I admit, I am a developer, and my knowledge of the field comes through times where I have worked closely with IT guys, or friends in the field. This is based on the impressions I have got from those experiences, but I am by no means an expert, and from the sound of things you know what you are talking about more then me. So feel free to correct me if I am wrong about something here, I just get the impression you are jumping into the conversation mid way ;-)





Member since:
2006-02-24
Admins have to deal with operational issues on complex systems. Systems which sometimes end up in states which are not completely documented by engineers. This may be due to shoddy engineering, bad design, or poor implementation. It's not supposed to happen but it does.

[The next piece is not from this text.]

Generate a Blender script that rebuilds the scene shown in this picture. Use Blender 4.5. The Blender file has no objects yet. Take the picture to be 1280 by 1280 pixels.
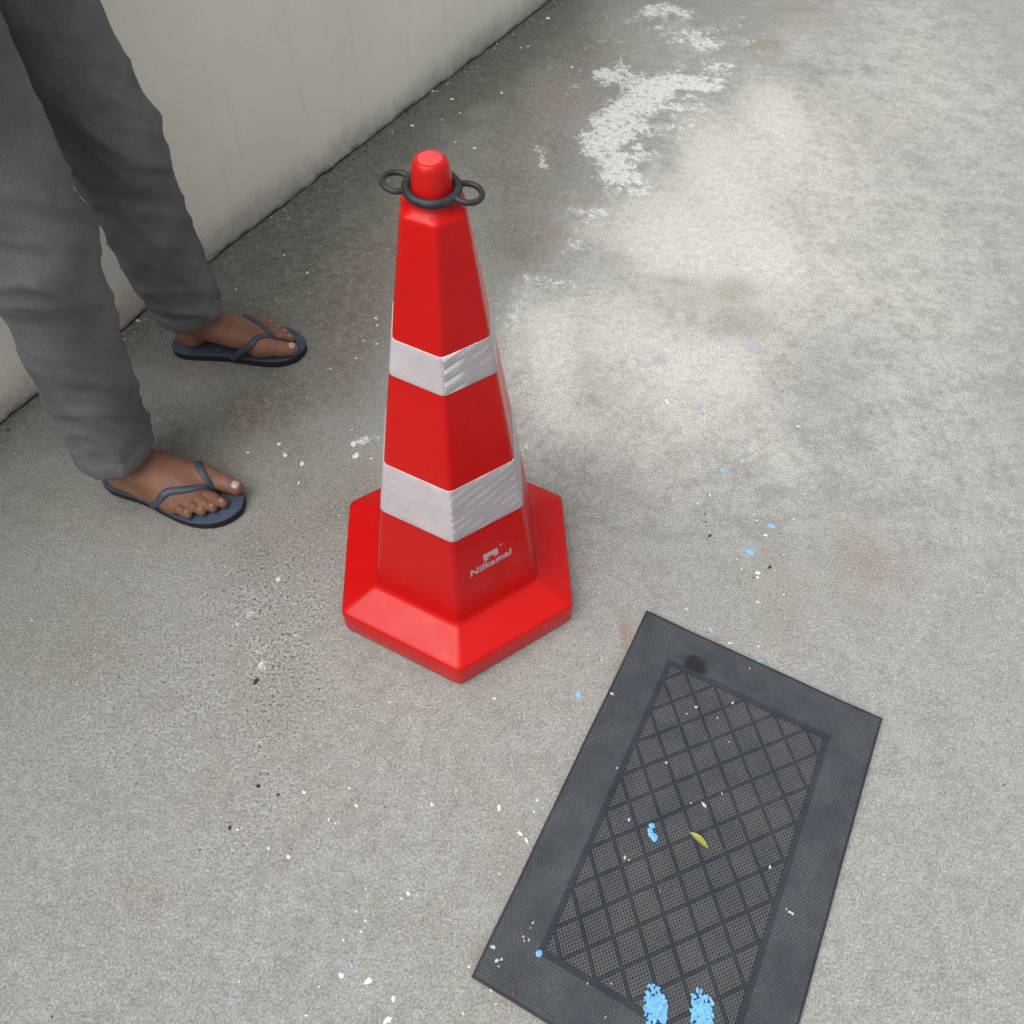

So what do you do when your database replication system fails and your support vendor for the replication blames the database vendor and vice versa? Meanwhile the executives are complaining to the service manager that the reporting is fubared and the analysts doing data entry are sitting idle wasting time and money?
Do you wait 6 hours for your gold level support agreement to escalate through the hierarchy to 3rd line support and while you're doing it go outside to the common area to have a chat, or do you raise the support request, and the try to find out the issue with what you already know about the replications software because you've troubleshooted it before with the aid of the source code?
If you are the former, then you are nothing more than a computer operator. An admin has real responsibility and support contracts are only tools to help admins meet that. It all boils down to whether you blinding follow the procedure, or whether you use actual initiative in your work.